** STORED ROWS **
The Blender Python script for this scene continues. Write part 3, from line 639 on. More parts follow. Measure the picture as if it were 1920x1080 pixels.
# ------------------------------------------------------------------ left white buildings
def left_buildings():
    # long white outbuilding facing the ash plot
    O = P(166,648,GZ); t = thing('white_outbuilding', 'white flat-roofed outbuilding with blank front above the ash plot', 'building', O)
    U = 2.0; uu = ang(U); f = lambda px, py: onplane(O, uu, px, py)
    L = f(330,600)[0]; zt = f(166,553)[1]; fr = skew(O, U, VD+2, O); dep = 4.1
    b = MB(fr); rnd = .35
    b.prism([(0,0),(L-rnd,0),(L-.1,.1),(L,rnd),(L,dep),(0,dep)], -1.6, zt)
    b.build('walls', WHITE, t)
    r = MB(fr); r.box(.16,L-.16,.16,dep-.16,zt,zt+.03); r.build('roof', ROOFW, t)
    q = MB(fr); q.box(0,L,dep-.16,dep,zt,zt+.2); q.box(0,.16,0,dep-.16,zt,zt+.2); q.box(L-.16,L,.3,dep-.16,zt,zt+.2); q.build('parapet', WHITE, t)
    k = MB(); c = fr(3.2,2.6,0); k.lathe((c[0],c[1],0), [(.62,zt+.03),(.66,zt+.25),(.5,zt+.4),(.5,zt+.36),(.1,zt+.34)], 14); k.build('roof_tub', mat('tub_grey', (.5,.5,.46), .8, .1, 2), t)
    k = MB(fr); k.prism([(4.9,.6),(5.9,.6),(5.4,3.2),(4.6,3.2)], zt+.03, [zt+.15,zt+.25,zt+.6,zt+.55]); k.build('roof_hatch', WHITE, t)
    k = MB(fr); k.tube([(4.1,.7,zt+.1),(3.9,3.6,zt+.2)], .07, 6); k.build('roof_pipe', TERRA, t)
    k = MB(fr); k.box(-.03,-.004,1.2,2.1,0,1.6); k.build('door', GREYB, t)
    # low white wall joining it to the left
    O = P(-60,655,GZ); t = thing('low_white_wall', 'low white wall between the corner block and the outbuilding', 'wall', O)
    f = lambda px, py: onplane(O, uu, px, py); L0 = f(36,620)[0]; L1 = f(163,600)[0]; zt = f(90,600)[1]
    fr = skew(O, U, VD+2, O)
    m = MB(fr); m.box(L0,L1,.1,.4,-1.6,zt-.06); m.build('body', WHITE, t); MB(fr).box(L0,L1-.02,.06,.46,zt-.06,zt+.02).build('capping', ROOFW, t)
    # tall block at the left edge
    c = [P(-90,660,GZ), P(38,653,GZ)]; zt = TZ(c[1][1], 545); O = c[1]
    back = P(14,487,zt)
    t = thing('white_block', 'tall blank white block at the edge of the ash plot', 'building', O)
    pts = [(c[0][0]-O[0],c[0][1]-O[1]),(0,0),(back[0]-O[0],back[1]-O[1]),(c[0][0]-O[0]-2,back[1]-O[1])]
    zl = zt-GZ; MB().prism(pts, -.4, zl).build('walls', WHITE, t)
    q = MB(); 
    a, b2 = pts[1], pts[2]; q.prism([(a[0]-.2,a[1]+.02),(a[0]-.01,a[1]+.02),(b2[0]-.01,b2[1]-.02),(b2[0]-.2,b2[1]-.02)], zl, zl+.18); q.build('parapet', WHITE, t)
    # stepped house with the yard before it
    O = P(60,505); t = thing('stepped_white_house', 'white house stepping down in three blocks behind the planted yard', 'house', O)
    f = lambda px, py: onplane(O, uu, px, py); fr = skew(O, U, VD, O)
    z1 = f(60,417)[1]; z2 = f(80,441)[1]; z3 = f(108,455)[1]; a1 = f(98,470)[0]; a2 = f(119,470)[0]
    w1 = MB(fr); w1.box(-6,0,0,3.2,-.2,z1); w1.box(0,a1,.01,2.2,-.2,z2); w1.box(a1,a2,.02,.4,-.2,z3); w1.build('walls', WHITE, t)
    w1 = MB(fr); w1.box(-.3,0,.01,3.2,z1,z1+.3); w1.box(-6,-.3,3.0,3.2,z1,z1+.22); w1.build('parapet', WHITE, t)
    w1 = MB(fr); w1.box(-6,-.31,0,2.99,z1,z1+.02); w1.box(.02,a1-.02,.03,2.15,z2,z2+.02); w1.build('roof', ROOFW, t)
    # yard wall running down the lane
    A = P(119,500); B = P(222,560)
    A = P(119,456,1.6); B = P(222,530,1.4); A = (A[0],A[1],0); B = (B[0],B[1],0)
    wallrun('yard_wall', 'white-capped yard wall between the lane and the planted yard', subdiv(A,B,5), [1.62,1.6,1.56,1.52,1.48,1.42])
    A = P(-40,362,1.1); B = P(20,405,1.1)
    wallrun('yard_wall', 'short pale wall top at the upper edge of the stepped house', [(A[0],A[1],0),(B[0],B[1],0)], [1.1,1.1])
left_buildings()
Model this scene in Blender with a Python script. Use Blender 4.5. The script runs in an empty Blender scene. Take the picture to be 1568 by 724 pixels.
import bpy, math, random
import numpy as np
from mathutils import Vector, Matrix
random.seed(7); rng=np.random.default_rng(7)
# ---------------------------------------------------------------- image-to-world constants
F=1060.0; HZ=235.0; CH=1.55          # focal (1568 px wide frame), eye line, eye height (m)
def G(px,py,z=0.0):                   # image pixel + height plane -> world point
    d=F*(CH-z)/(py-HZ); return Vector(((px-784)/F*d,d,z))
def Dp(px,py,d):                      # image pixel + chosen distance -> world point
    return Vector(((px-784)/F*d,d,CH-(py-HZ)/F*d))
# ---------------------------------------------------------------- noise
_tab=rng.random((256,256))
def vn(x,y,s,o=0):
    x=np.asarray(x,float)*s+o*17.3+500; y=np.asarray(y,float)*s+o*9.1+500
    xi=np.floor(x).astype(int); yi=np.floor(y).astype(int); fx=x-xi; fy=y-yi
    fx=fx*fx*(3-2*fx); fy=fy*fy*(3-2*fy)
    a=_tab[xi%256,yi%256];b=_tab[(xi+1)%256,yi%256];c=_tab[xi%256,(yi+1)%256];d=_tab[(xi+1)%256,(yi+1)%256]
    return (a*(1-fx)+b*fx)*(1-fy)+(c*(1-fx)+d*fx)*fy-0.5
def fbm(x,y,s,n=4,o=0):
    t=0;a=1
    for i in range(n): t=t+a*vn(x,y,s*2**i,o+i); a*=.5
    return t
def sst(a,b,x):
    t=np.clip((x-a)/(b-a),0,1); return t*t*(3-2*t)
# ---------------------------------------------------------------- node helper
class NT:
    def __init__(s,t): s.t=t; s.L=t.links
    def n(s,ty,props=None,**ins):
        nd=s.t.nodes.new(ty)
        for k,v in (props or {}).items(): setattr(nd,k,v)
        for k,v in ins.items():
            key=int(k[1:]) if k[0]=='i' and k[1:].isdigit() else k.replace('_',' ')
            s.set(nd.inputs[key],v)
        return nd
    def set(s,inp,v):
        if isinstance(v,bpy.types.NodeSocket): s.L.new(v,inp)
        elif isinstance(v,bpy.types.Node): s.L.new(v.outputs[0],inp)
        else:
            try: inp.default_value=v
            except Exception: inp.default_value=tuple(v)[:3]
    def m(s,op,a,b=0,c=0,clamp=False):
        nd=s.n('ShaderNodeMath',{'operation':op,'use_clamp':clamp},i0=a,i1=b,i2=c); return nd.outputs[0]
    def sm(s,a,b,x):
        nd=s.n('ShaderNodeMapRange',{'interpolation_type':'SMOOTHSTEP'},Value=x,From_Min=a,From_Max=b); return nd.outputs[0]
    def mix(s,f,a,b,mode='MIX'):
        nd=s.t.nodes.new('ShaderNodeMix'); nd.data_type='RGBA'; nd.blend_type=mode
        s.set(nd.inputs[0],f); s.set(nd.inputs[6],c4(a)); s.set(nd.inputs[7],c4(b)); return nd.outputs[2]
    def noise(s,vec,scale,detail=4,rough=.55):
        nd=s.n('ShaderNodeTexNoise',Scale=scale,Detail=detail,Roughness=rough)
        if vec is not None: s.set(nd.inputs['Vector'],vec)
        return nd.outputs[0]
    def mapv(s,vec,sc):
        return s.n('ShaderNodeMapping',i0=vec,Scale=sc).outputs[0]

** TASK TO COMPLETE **
Search the preceding listing for "pixels" and extract every line where it is found.

** THE OUTPUT **
The Blender Python script for this scene continues. Write part 3, from line 639 on. More parts follow. Measure the picture as if it were 1920x1080 pixels.
Model this scene in Blender with a Python script. Use Blender 4.5. The script runs in an empty Blender scene. Take the picture to be 1568 by 724 pixels.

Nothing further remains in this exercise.